Write out all the data again, exactly as it stands.

■ ■ ■ ■ ■

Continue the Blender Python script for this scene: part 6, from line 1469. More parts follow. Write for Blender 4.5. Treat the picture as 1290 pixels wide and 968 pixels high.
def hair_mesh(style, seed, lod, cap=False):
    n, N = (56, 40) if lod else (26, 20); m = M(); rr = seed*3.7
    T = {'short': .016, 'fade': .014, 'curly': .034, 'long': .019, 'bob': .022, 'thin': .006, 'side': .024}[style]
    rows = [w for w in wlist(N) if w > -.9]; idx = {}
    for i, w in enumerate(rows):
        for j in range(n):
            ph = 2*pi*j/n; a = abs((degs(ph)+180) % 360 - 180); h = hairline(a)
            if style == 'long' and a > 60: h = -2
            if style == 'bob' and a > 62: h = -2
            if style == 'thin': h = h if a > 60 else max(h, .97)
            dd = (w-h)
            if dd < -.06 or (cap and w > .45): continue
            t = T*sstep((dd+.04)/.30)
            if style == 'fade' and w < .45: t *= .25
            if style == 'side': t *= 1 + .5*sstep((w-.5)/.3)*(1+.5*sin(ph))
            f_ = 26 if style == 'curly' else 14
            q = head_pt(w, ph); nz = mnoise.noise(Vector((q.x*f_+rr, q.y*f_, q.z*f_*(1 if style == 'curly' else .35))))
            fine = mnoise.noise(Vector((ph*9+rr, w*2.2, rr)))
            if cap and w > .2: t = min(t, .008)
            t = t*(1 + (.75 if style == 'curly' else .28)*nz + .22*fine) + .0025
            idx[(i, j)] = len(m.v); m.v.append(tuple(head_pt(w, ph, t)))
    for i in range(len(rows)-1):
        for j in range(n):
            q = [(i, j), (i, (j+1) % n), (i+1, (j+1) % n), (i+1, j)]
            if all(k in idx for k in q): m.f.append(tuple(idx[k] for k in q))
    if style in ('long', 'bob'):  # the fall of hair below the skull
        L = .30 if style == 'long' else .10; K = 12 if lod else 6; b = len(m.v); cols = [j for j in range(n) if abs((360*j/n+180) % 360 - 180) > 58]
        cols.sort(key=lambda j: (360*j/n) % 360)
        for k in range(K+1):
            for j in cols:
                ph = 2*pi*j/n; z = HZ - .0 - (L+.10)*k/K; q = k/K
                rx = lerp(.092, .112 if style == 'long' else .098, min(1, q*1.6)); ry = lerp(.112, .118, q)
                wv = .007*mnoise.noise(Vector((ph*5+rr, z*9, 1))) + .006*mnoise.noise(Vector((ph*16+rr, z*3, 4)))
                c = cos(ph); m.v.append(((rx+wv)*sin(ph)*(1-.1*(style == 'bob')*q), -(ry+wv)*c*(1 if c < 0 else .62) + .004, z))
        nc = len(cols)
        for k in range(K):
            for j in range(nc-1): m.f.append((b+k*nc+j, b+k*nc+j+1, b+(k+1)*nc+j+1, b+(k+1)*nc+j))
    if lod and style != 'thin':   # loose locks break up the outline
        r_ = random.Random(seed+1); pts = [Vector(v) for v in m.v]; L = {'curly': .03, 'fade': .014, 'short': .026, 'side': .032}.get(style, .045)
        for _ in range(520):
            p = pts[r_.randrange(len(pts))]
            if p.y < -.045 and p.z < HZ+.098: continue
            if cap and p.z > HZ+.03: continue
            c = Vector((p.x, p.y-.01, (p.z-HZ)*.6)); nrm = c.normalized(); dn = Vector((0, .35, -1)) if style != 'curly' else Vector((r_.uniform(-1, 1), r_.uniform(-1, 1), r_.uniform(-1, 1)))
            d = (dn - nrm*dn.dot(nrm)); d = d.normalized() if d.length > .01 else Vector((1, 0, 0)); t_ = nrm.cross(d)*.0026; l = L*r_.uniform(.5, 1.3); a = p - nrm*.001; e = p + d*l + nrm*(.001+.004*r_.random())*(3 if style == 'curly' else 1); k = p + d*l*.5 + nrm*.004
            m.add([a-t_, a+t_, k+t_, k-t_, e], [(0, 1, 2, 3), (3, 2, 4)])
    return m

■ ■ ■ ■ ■

RESPONSE TO THE TASK:
Continue the Blender Python script for this scene: part 6, from line 1469. More parts follow. Write for Blender 4.5. Treat the picture as 1290 pixels wide and 968 pixels high.
def hair_mesh(style, seed, lod, cap=False):
    n, N = (56, 40) if lod else (26, 20); m = M(); rr = seed*3.7
    T = {'short': .016, 'fade': .014, 'curly': .034, 'long': .019, 'bob': .022, 'thin': .006, 'side': .024}[style]
    rows = [w for w in wlist(N) if w > -.9]; idx = {}
    for i, w in enumerate(rows):
        for j in range(n):
            ph = 2*pi*j/n; a = abs((degs(ph)+180) % 360 - 180); h = hairline(a)
            if style == 'long' and a > 60: h = -2
            if style == 'bob' and a > 62: h = -2
            if style == 'thin': h = h if a > 60 else max(h, .97)
            dd = (w-h)
            if dd < -.06 or (cap and w > .45): continue
            t = T*sstep((dd+.04)/.30)
            if style == 'fade' and w < .45: t *= .25
            if style == 'side': t *= 1 + .5*sstep((w-.5)/.3)*(1+.5*sin(ph))
            f_ = 26 if style == 'curly' else 14
            q = head_pt(w, ph); nz = mnoise.noise(Vector((q.x*f_+rr, q.y*f_, q.z*f_*(1 if style == 'curly' else .35))))
            fine = mnoise.noise(Vector((ph*9+rr, w*2.2, rr)))
            if cap and w > .2: t = min(t, .008)
            t = t*(1 + (.75 if style == 'curly' else .28)*nz + .22*fine) + .0025
            idx[(i, j)] = len(m.v); m.v.append(tuple(head_pt(w, ph, t)))
    for i in range(len(rows)-1):
        for j in range(n):
            q = [(i, j), (i, (j+1) % n), (i+1, (j+1) % n), (i+1, j)]
            if all(k in idx for k in q): m.f.append(tuple(idx[k] for k in q))
    if style in ('long', 'bob'):  # the fall of hair below the skull
        L = .30 if style == 'long' else .10; K = 12 if lod else 6; b = len(m.v); cols = [j for j in range(n) if abs((360*j/n+180) % 360 - 180) > 58]
        cols.sort(key=lambda j: (360*j/n) % 360)
        for k in range(K+1):
            for j in cols:
                ph = 2*pi*j/n; z = HZ - .0 - (L+.10)*k/K; q = k/K
                rx = lerp(.092, .112 if style == 'long' else .098, min(1, q*1.6)); ry = lerp(.112, .118, q)
                wv = .007*mnoise.noise(Vector((ph*5+rr, z*9, 1))) + .006*mnoise.noise(Vector((ph*16+rr, z*3, 4)))
                c = cos(ph); m.v.append(((rx+wv)*sin(ph)*(1-.1*(style == 'bob')*q), -(ry+wv)*c*(1 if c < 0 else .62) + .004, z))
        nc = len(cols)
        for k in range(K):
            for j in range(nc-1): m.f.append((b+k*nc+j, b+k*nc+j+1, b+(k+1)*nc+j+1, b+(k+1)*nc+j))
    if lod and style != 'thin':   # loose locks break up the outline
        r_ = random.Random(seed+1); pts = [Vector(v) for v in m.v]; L = {'curly': .03, 'fade': .014, 'short': .026, 'side': .032}.get(style, .045)
        for _ in range(520):
            p = pts[r_.randrange(len(pts))]
            if p.y < -.045 and p.z < HZ+.098: continue
            if cap and p.z > HZ+.03: continue
            c = Vector((p.x, p.y-.01, (p.z-HZ)*.6)); nrm = c.normalized(); dn = Vector((0, .35, -1)) if style != 'curly' else Vector((r_.uniform(-1, 1), r_.uniform(-1, 1), r_.uniform(-1, 1)))
            d = (dn - nrm*dn.dot(nrm)); d = d.normalized() if d.length > .01 else Vector((1, 0, 0)); t_ = nrm.cross(d)*.0026; l = L*r_.uniform(.5, 1.3); a = p - nrm*.001; e = p + d*l + nrm*(.001+.004*r_.random())*(3 if style == 'curly' else 1); k = p + d*l*.5 + nrm*.004
            m.add([a-t_, a+t_, k+t_, k-t_, e], [(0, 1, 2, 3), (3, 2, 4)])
    return m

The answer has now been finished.